You can also check using a environment variable:
echo $HOSTTYPE
Result:
i386 -> 32 bits
x86_64 -> 64 bits
Extracted from: http://www.sysadmit.com/2016/02/linux-como-saber-si-es-32-o-64-bits.html
In Bash, using integer overflow:
if ((1 == 1<<32)); then
echo 32bits
else
echo 64bits
fi
It's much more efficient than invoking another process or opening files.
getconf uses the fewest system calls:
$ strace getconf LONG_BIT | wc -l
253
$ strace arch | wc -l
280
$ strace uname -m | wc -l
281
$ strace grep -q lm /proc/cpuinfo | wc -l
301
If you shift 1 left by 32 and you get 1, your system is 32 bit.

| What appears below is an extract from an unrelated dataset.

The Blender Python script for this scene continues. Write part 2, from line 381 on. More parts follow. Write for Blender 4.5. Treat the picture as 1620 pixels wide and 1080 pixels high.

If you shift 1 left by 64 and you get 1, your system is 64 bit.
In other words,
if echo $((1<<32)) gives 1 then your system is 32 bit.
if echo $((1<<64)) gives 1 then your system is 64 bit.
If one is severely limited in available binaries (e.g. in initramfs), my colleagues suggested:
$ ls -l /lib*/ld-linux*.so.2
On my ALT Linux systems, i586 has /lib/ld-linux.so.2 and x86_64 has /lib64/ld-linux-x86-64.so.2.
$ grep "CONFIG_64" /lib/modules/*/build/.config
# CONFIG_64BIT is not set
I can't believe that in all this time, no one has mentioned:
sudo lshw -class cpu
to get details about the speed, quantity, size and capabilities of the CPU hardware.
Simple script to get 64 bit or 32 bit
if $(getconf LONG_BIT | grep '64'); then
echo "64 bit system"
else
echo "32 bit system"
fi
[ -z `uname -m | grep 64` ] && echo "32-bit" || echo "64-bit"
Based on the fact that 64-bit is usually x86_64 and 32-bit is i686 etc.
First you have to download Virtual Box. Then select new and a 32-bit Linux. Then boot the linux using it. If it boots then it is 32 bit if it doesn't then it is a 64 bit.